**STORED DATA:**
-.-.-
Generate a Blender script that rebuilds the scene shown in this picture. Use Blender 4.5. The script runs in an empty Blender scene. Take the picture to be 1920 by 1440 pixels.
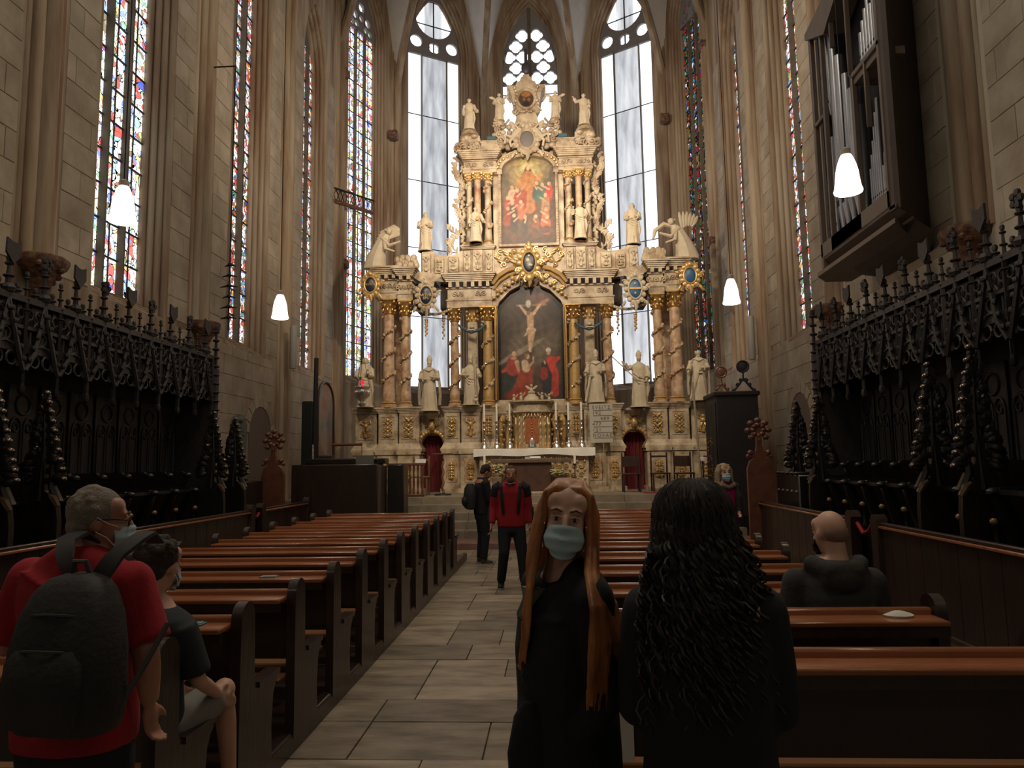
import bpy, math, random
import numpy as np
from mathutils import Vector, Matrix, Euler, noise
PI = math.pi
random.seed(7)
sc = bpy.context.scene
C = sc.collection

# ------------------------------------------------------------------ camera
cam_d = bpy.data.cameras.new('camera')
cam = bpy.data.objects.new('camera', cam_d)
C.objects.link(cam)
sc.camera = cam
cam_d.sensor_fit = 'HORIZONTAL'
cam_d.sensor_width = 36.0
cam_d.lens = 36.0 * 1360.0 / 1920.0
cam_d.clip_end = 200
_th, _p, _r = 0.055238, 0.109279, 0.0158      # yaw to the left, pitch up, slight roll
F = Vector((-math.sin(_th) * math.cos(_p), math.cos(_th) * math.cos(_p), math.sin(_p)))
R0 = Vector((math.cos(_th), math.sin(_th), 0))
U0 = R0.cross(F)
RX = math.cos(_r) * R0 - math.sin(_r) * U0
UX = math.sin(_r) * R0 + math.cos(_r) * U0
m3 = Matrix((RX, UX, -F)).transposed()
cam.matrix_world = Matrix.Translation((0, 0, 1.7)) @ m3.to_4x4()

# ------------------------------------------------------------------ world, lights, exposure
sc.view_settings.view_transform = 'Standard'
sc.view_settings.look = 'None'
sc.view_settings.gamma = 1.0
sc.view_settings.use_curve_mapping = False
sc.view_settings.exposure = 0.0
wd = bpy.data.worlds.new('world')
sc.world = wd
wd.use_nodes = True
wd.node_tree.nodes['Background'].inputs[0].default_value = (1.0, 0.90, 0.78, 1)
wd.node_tree.nodes['Background'].inputs[1].default_value = 0.045


def light(name, kind, loc, energy, color, target=None, size=1.0, spot=None, blend=0.5):
    d = bpy.data.lights.new(name, kind)
    d.energy = energy
    d.color = color
    if kind == 'AREA':
        d.shape = 'DISK'
        d.size = size
    else:
        d.shadow_soft_size = size
    if spot:
        d.spot_size = math.radians(spot)
        d.spot_blend = blend
    o = bpy.data.objects.new(name, d)
    C.objects.link(o)
    o.location = loc
    if target:
        o.rotation_euler = (Vector(target) - Vector(loc)).to_track_quat('-Z', 'Y').to_euler()
    return o


WARM = (1.0, 0.80, 0.56)
# floodlights mounted high up in the choir, aimed at the high altar
light('altar_floodlight', 'SPOT', (-4.6, 9.0, 12.5), 2100, WARM, (-1.2, 20.0, 4.6), 0.15, 54, 0.8)
light('altar_floodlight', 'SPOT', (3.4, 9.0, 12.5), 2100, WARM, (0.2, 19.5, 4.6), 0.15, 54, 0.8)
light('overhead_fill', 'AREA', (-0.8, 4.0, 12.5), 190, (1.0, 0.86, 0.68), (-0.8, 4.6, 0), 3.0)  # added overhead fill for floor and walls, no such fitting known
light('overhead_fill', 'AREA', (-0.8, 10.5, 13.5), 280, (1.0, 0.86, 0.68), (-0.8, 10.5, 0), 3.0)
light('pier_fill', 'SPOT', (3.2, 9.5, 9.5), 2600, (1.0, 0.80, 0.58), (-6.3, 18.5, 10), 0.3, 62, 0.9)  # added fill spots that brighten the side piers, no such fitting known
light('pier_fill', 'SPOT', (-4.4, 9.5, 9.5), 2600, (1.0, 0.80, 0.58), (4.9, 18.5, 10), 0.3, 62, 0.9)
light('apse_floodlight', 'SPOT', (-0.8, 11.0, 9.0), 3300, (1.0, 0.80, 0.60), (-0.7, 25, 12), 0.3, 75, 0.9)

# ------------------------------------------------------------------ mesh helpers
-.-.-
**SHORT EXERCISE:** In the copy, include no pictures; restate the listing above exactly.

**FINAL ANSWER:**
Generate a Blender script that rebuilds the scene shown in this picture. Use Blender 4.5. The script runs in an empty Blender scene. Take the picture to be 1920 by 1440 pixels.
import bpy, math, random
import numpy as np
from mathutils import Vector, Matrix, Euler, noise
PI = math.pi
random.seed(7)
sc = bpy.context.scene
C = sc.collection

# ------------------------------------------------------------------ camera
cam_d = bpy.data.cameras.new('camera')
cam = bpy.data.objects.new('camera', cam_d)
C.objects.link(cam)
sc.camera = cam
cam_d.sensor_fit = 'HORIZONTAL'
cam_d.sensor_width = 36.0
cam_d.lens = 36.0 * 1360.0 / 1920.0
cam_d.clip_end = 200
_th, _p, _r = 0.055238, 0.109279, 0.0158      # yaw to the left, pitch up, slight roll
F = Vector((-math.sin(_th) * math.cos(_p), math.cos(_th) * math.cos(_p), math.sin(_p)))
R0 = Vector((math.cos(_th), math.sin(_th), 0))
U0 = R0.cross(F)
RX = math.cos(_r) * R0 - math.sin(_r) * U0
UX = math.sin(_r) * R0 + math.cos(_r) * U0
m3 = Matrix((RX, UX, -F)).transposed()
cam.matrix_world = Matrix.Translation((0, 0, 1.7)) @ m3.to_4x4()

# ------------------------------------------------------------------ world, lights, exposure
sc.view_settings.view_transform = 'Standard'
sc.view_settings.look = 'None'
sc.view_settings.gamma = 1.0
sc.view_settings.use_curve_mapping = False
sc.view_settings.exposure = 0.0
wd = bpy.data.worlds.new('world')
sc.world = wd
wd.use_nodes = True
wd.node_tree.nodes['Background'].inputs[0].default_value = (1.0, 0.90, 0.78, 1)
wd.node_tree.nodes['Background'].inputs[1].default_value = 0.045


def light(name, kind, loc, energy, color, target=None, size=1.0, spot=None, blend=0.5):
    d = bpy.data.lights.new(name, kind)
    d.energy = energy
    d.color = color
    if kind == 'AREA':
        d.shape = 'DISK'
        d.size = size
    else:
        d.shadow_soft_size = size
    if spot:
        d.spot_size = math.radians(spot)
        d.spot_blend = blend
    o = bpy.data.objects.new(name, d)
    C.objects.link(o)
    o.location = loc
    if target:
        o.rotation_euler = (Vector(target) - Vector(loc)).to_track_quat('-Z', 'Y').to_euler()
    return o


WARM = (1.0, 0.80, 0.56)
# floodlights mounted high up in the choir, aimed at the high altar
light('altar_floodlight', 'SPOT', (-4.6, 9.0, 12.5), 2100, WARM, (-1.2, 20.0, 4.6), 0.15, 54, 0.8)
light('altar_floodlight', 'SPOT', (3.4, 9.0, 12.5), 2100, WARM, (0.2, 19.5, 4.6), 0.15, 54, 0.8)
light('overhead_fill', 'AREA', (-0.8, 4.0, 12.5), 190, (1.0, 0.86, 0.68), (-0.8, 4.6, 0), 3.0)  # added overhead fill for floor and walls, no such fitting known
light('overhead_fill', 'AREA', (-0.8, 10.5, 13.5), 280, (1.0, 0.86, 0.68), (-0.8, 10.5, 0), 3.0)
light('pier_fill', 'SPOT', (3.2, 9.5, 9.5), 2600, (1.0, 0.80, 0.58), (-6.3, 18.5, 10), 0.3, 62, 0.9)  # added fill spots that brighten the side piers, no such fitting known
light('pier_fill', 'SPOT', (-4.4, 9.5, 9.5), 2600, (1.0, 0.80, 0.58), (4.9, 18.5, 10), 0.3, 62, 0.9)
light('apse_floodlight', 'SPOT', (-0.8, 11.0, 9.0), 3300, (1.0, 0.80, 0.60), (-0.7, 25, 12), 0.3, 75, 0.9)

# ------------------------------------------------------------------ mesh helpers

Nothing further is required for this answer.